Nel qual caso niente Comitato?
«Io svolgo una funzione nell'interesse esclusivo della Biennale. Niente inciuci, tutte le cose che faccio sono ispirate all'obiettivo di difendere l'istituzione. Se ho favorito un rapporto di dialogo con la realtà romana, ospitando alla Mostra il primo annuncio ufficiale, è perché serviva ad evocare un'ottica di sistema».
Che cosa offre Venezia più di Roma?
«Roma è una splendida città legata al cinema, ma è anche fragorosa, dispersiva. Poco adatta, credo, a favorire quella magica concentrazione di atmosfera nella quale prosperano i festival. Appunto: che sia una Festa! Lavoro per evitare concorrenze sleali. Poi certo, quando si tratta di assicurarsi i film importanti, ci si fa qualche sgambetto».
Gosetti, il coordinatore della Festa romana, continuerà a curare le Giornate degli autori veneziane?
«Sono sicuro che non sarà a Venezia. Mi sembra pacifico».
Il ministro Buttiglione sostiene: «Credo a Veltroni quando dice di non voler fare concorrenza alla Mostra, ma certi sviluppi stanno nelle cose: se il cinema italiano si riduce a Venezia, sarà più facile esporlo a Roma». Condivide?

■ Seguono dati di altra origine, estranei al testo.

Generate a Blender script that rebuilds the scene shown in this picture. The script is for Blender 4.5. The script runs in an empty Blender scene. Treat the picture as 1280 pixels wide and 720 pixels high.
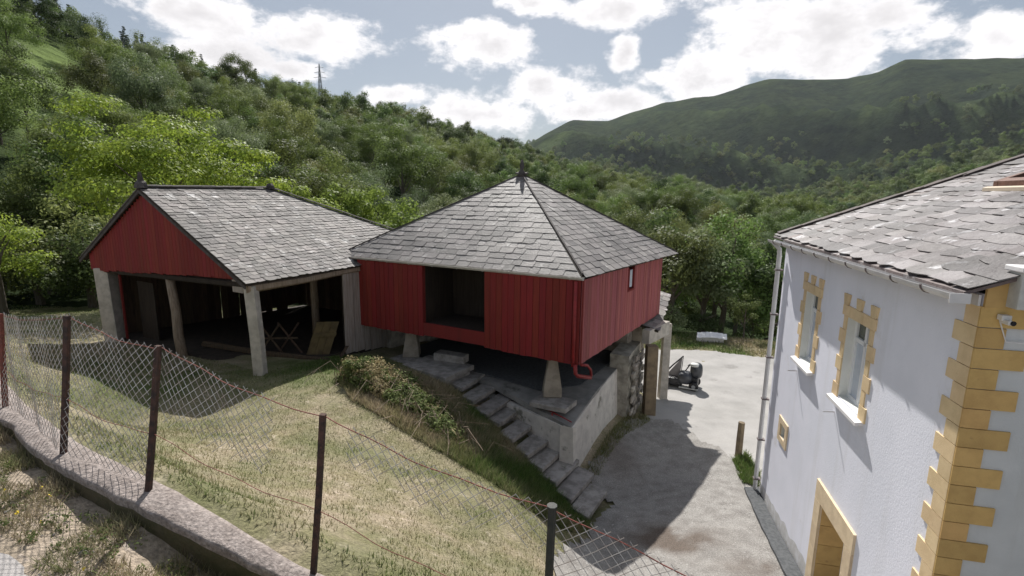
import bpy, math, random
import numpy as np
from mathutils import Matrix, Vector, noise as mnoise

R = math.radians
rng = np.random.default_rng(7)
random.seed(7)
SC = bpy.context.scene
COL = SC.collection

# ------------------------------------------------------------------ camera, world, sun, exposure
# metres; the camera stands at the origin on the road, y runs away from it, z is up
cam = bpy.data.objects.new('camera', bpy.data.cameras.new('camera'))
COL.objects.link(cam)
pitch = R(10.36)
fw = Vector((0, math.cos(pitch), -math.sin(pitch)))
up = Vector((0, math.sin(pitch), math.cos(pitch)))
rt = Vector((1, 0, 0))
roll = 0.012
ri = rt * math.cos(roll) + up * math.sin(roll)
ui = up * math.cos(roll) - rt * math.sin(roll)
cam.matrix_world = Matrix((ri, ui, -fw)).transposed().to_4x4()
cam.data.sensor_width = 36
cam.data.lens = 18.0            # 90 degrees across
cam.data.clip_start = 0.05
cam.data.clip_end = 12000
SC.camera = cam

SUN_EL, SUN_AZ = R(46), R(-.5)
W = bpy.data.worlds.new('World')
SC.world = W
W.use_nodes = True
SC.view_settings.view_transform = 'Standard'
SC.view_settings.look = 'None'
SC.view_settings.gamma = 1
SC.view_settings.exposure = 0.52
SKY_STRENGTH = 0.125
CLOUDS = [(0.49, 0.256, 0.17, 0.072), (0.336, 0.207, 0.098, 0.052), (0.593, 0.27, 0.06, 0.045), (0.719, 0.221, 0.045, 0.033),
          (0.209, 0.167, 0.085, 0.028), (0.055, 0.192, 0.071, 0.036), (-0.052, 0.269, 0.084, 0.041), (0.034, 0.338, 0.058, 0.021),
          (0.18, 0.325, 0.084, 0.029), (-0.348, 0.263, 0.093, 0.038), (-0.524, 0.272, 0.082, 0.035), (-0.479, 0.214, 0.093, 0.025),
          (-0.389, 0.204, 0.057, 0.018), (-0.216, 0.173, 0.057, 0.019), (-0.064, 0.148, 0.111, 0.031), (0.122, 0.152, 0.073, 0.02),
          (0.204, 0.253, 0.025, 0.029), (0.386, 0.372, 0.17, 0.036)]


def build_world():
    nt = W.node_tree
    for n in list(nt.nodes):
        nt.nodes.remove(n)
    N, Lk = nt.nodes.new, nt.links.new
    out = N('ShaderNodeOutputWorld')
    bg = N('ShaderNodeBackground')
    bg.inputs[1].default_value = SKY_STRENGTH
    sky = N('ShaderNodeTexSky')
    sky.sky_type = 'NISHITA'
    sky.sun_disc = False
    sky.sun_elevation = SUN_EL
    sky.sun_rotation = SUN_AZ
    sky.air_density = 1.0
    sky.dust_density = 1.0
    tc = N('ShaderNodeTexCoord')
    sep = N('ShaderNodeSeparateXYZ')
    Lk(tc.outputs['Generated'], sep.inputs[0])

    def m(op, a, b=None, c=None):
        n = N('ShaderNodeMath')
        n.operation = op
        for i, v in enumerate((a, b, c)):
            if v is None:
                continue
            if hasattr(v, 'is_linked'):
                Lk(v, n.inputs[i])
            else:
                n.inputs[i].default_value = v
        return n.outputs[0]
    x, y, z = sep.outputs
    az = m('ARCTAN2', x, y)
    hz = m('SQRT', m('ADD', m('MULTIPLY', x, x), m('MULTIPLY', y, y)))
    el = m('DIVIDE', z, m('MAXIMUM', hz, 0.02))
    comb = N('ShaderNodeCombineXYZ')
    Lk(az, comb.inputs[0])
    Lk(m('MULTIPLY', el, 1.5), comb.inputs[1])

    def noise(scale, detail, rough, off=0.0):
        mp = N('ShaderNodeMapping')
        mp.inputs['Location'].default_value = (off, off * .7, off * .3)
        Lk(comb.outputs[0], mp.inputs[0])
        n = N('ShaderNodeTexNoise')
        n.inputs['Scale'].default_value = scale
        n.inputs['Detail'].default_value = detail
        n.inputs['Roughness'].default_value = rough
        Lk(mp.outputs[0], n.inputs['Vector'])
        return n.outputs[0]
    n1 = noise(9, 10, .64)
    n2 = noise(4.2, 5, .5, 3.1)
    n3 = noise(30, 6, .6, 7.7)
    blob = None
    for (u, v, a, b) in CLOUDS:
        du = m('DIVIDE', m('SUBTRACT', az, u), a * 1.18)
        dv = m('DIVIDE', m('SUBTRACT', el, v), b * 1.18)
        d = m('SUBTRACT', 1.0, m('SQRT', m('ADD', m('MULTIPLY', du, du), m('MULTIPLY', dv, dv))))
        blob = d if blob is None else m('MAXIMUM', blob, d)
    # away from the mapped clouds the sky keeps the same broken cloud cover
    free = m('MULTIPLY', m('SUBTRACT', n2, 0.60), 5.0)
    inview = N('ShaderNodeMapRange')
    inview.inputs['From Min'].default_value = .34
    inview.inputs['From Max'].default_value = .5
    Lk(el, inview.inputs['Value'])
    side = N('ShaderNodeMapRange')
    side.inputs['From Min'].default_value = .85
    side.inputs['From Max'].default_value = 1.05
    Lk(m('ABSOLUTE', az), side.inputs['Value'])
    outside = m('MAXIMUM', inview.outputs[0], side.outputs[0])
    free = m('ADD', free, m('MULTIPLY', m('SUBTRACT', outside, 1.0), 3.0))
    blob = m('MAXIMUM', m('MAXIMUM', blob, -.9), free)
    dens = m('ADD', blob, m('MULTIPLY', m('SUBTRACT', n1, .5), 2.6))
    dens = m('ADD', dens, m('MULTIPLY', m('SUBTRACT', n3, .5), .9))
    ss = N('ShaderNodeMapRange')
    ss.interpolation_type = 'SMOOTHSTEP'
    ss.inputs['From Min'].default_value = -.16
    ss.inputs['From Max'].default_value = .40
    Lk(dens, ss.inputs['Value'])
    # thick middles of clouds are a little greyer than their rims
    core = N('ShaderNodeMapRange')
    core.interpolation_type = 'SMOOTHSTEP'
    core.inputs['From Min'].default_value = .25
    core.inputs['From Max'].default_value = 1.25
    core.inputs['To Max'].default_value = .75
    Lk(m('ADD', dens, m('MULTIPLY', m('SUBTRACT', n2, .5), 2.0)), core.inputs['Value'])
    cc = N('ShaderNodeMix')
    cc.data_type = 'RGBA'
    cc.inputs[6].default_value = (6.3, 6.15, 6.2, 1)
    cc.inputs[7].default_value = (4.0, 3.85, 3.9, 1)
    Lk(core.outputs[0], cc.inputs[0])
    # thin veil that greys the blue
    veil = N('ShaderNodeMix')
    veil.data_type = 'RGBA'
    veil.inputs[0].default_value = .80
    veil.inputs[7].default_value = (1.50, 1.66, 1.88, 1)
    Lk(sky.outputs[0], veil.inputs[6])
    mx = N('ShaderNodeMix')
    mx.data_type = 'RGBA'
    Lk(ss.outputs[0], mx.inputs[0])
    Lk(veil.outputs[2], mx.inputs[6])
    Lk(cc.outputs[2], mx.inputs[7])
    Lk(mx.outputs[2], bg.inputs[0])
    Lk(bg.outputs[0], out.inputs[0])


build_world()
sun = bpy.data.objects.new('sun', bpy.data.lights.new('sun', 'SUN'))
COL.objects.link(sun)
sun.data.energy = 4.5
sun.data.angle = R(0.6)
sun.data.color = (1.0, .965, .91)
sdir = Vector((math.sin(SUN_AZ) * math.cos(SUN_EL), math.cos(SUN_AZ) * math.cos(SUN_EL), math.sin(SUN_EL)))
sun.rotation_euler = sdir.to_track_quat('Z', 'Y').to_euler()
sun.location = (0, 60, 80)

# ------------------------------------------------------------------ materials
MATS = {}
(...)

«Sì. E tuttavia, anche nella migliore delle ipotesi, Roma costituisce una sfida per noi. L'importante è non oscillare tra lo sterile piagnisteo e l'inutile saggezza del grillo parlante. Per storia, marchio e professionalità la Biennale ha le capacità non solo di resistere alla concorrenza, ma di trarne le ragioni e la forza per rinnovarsi».


E se la Festa diventasse un festival tradizionale?
«Abbiamo tutti le mani libere, nessuno è vincolato. Le cose vanno sperimentate sul campo. Mi auguro che il primo esperimento confermi quanto annunciato. Altrimenti cambieremo strategia».